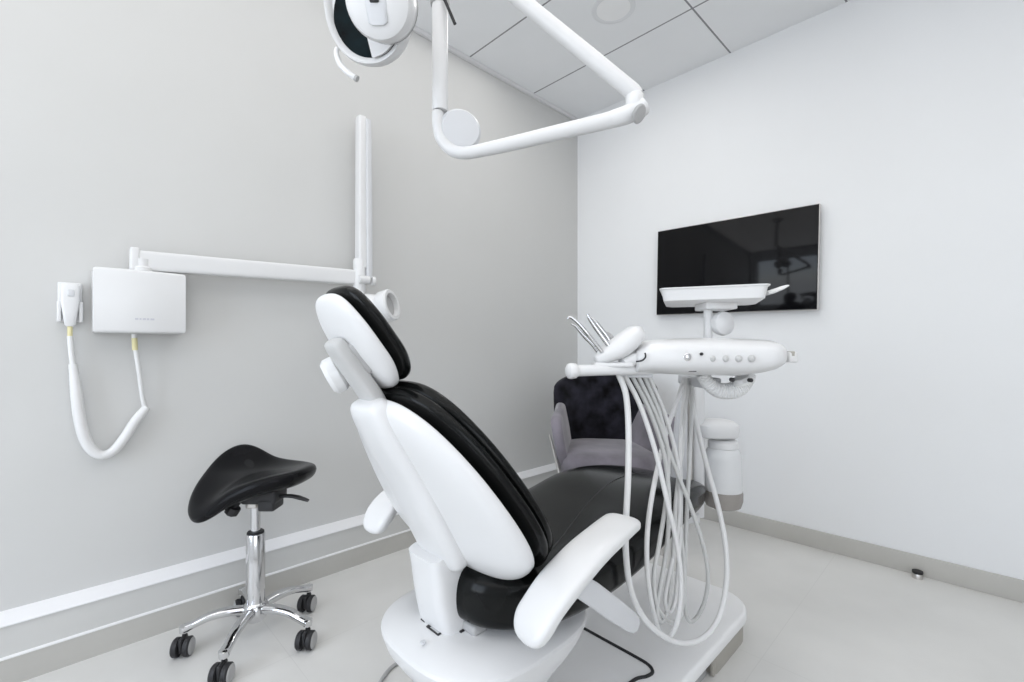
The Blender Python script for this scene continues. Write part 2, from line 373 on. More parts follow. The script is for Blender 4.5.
# ================================================================== SADDLE STOOL
sc_ = L(-.985, 1.775, 0)
root = thing('saddle_stool', 'black saddle-seat stool on a five-star chrome base with castors', 'stool', sc_)
def SL(r, f, z): return sc_ + RT * r + FW * f + Vector((0, 0, z))
# seat: saddle surface with drooping flaps
rimc = [.034, .020, .036, .100, .002, -.096, -.018, .034]
def rim_h(a):
    t = (a % 360) / 45; i = int(t); t -= i
    p0, p1, p2, p3 = (rimc[(i + k) % 8] for k in (-1, 0, 1, 2))
    return 0.5 * (2 * p1 + (p2 - p0) * t + (2 * p0 - 5 * p1 + 4 * p2 - p3) * t * t + (3 * p1 - p0 - 3 * p2 + p3) * t ** 3)
def rim_r(a):
    t = math.radians(a)
    c, s = math.cos(t), math.sin(t)
    return 1 / ((abs(c) / .212) ** 2.7 + (abs(s) / .17) ** 2.7) ** (1 / 2.7)
zc = .604
b = bm_new(); NA, NR = 56, 12
def seat_pt(a, q, top):
    r = rim_r(a) * q; t = math.radians(a)
    h = rim_h(a) * q ** 2
    th = (.030 if top else -.034) * (1 - min(q, 1) ** 14) ** .5
    return SL(r * math.cos(t), r * math.sin(t), zc + h + th)
for top in (True, False):
    rings = [[seat_pt(360 * k / NA, max(math.sin(PI / 2 * i / NR), .001), top) for k in range(NA)] for i in range(NR + 1)]
    if not top: rings.reverse()
    add_rings(b, rings, cap=True)
obj('seat', b, 'saddle', root, sharp=70, subsurf=1)
b = bm_new(); rbox(b, SL(.055, -.04, .567), (.13, .10, .055), .012, (RT, FW, UP)); rbox(b, SL(.085, -.05, .540), (.06, .08, .05), .008, (RT, FW, UP)); obj('tilt_mechanism', b, 'dark', root)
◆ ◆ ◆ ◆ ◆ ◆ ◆
→ YOUR INSTRUCTIONS
Reproduce each line exactly, please, except for any pictures.

→ RESULT
The Blender Python script for this scene continues. Write part 2, from line 373 on. More parts follow. The script is for Blender 4.5.
# ================================================================== SADDLE STOOL
sc_ = L(-.985, 1.775, 0)
root = thing('saddle_stool', 'black saddle-seat stool on a five-star chrome base with castors', 'stool', sc_)
def SL(r, f, z): return sc_ + RT * r + FW * f + Vector((0, 0, z))
# seat: saddle surface with drooping flaps
rimc = [.034, .020, .036, .100, .002, -.096, -.018, .034]
def rim_h(a):
    t = (a % 360) / 45; i = int(t); t -= i
    p0, p1, p2, p3 = (rimc[(i + k) % 8] for k in (-1, 0, 1, 2))
    return 0.5 * (2 * p1 + (p2 - p0) * t + (2 * p0 - 5 * p1 + 4 * p2 - p3) * t * t + (3 * p1 - p0 - 3 * p2 + p3) * t ** 3)
def rim_r(a):
    t = math.radians(a)
    c, s = math.cos(t), math.sin(t)
    return 1 / ((abs(c) / .212) ** 2.7 + (abs(s) / .17) ** 2.7) ** (1 / 2.7)
zc = .604
b = bm_new(); NA, NR = 56, 12
def seat_pt(a, q, top):
    r = rim_r(a) * q; t = math.radians(a)
    h = rim_h(a) * q ** 2
    th = (.030 if top else -.034) * (1 - min(q, 1) ** 14) ** .5
    return SL(r * math.cos(t), r * math.sin(t), zc + h + th)
for top in (True, False):
    rings = [[seat_pt(360 * k / NA, max(math.sin(PI / 2 * i / NR), .001), top) for k in range(NA)] for i in range(NR + 1)]
    if not top: rings.reverse()
    add_rings(b, rings, cap=True)
obj('seat', b, 'saddle', root, sharp=70, subsurf=1)
b = bm_new(); rbox(b, SL(.055, -.04, .567), (.13, .10, .055), .012, (RT, FW, UP)); rbox(b, SL(.085, -.05, .540), (.06, .08, .05), .008, (RT, FW, UP)); obj('tilt_mechanism', b, 'dark', root)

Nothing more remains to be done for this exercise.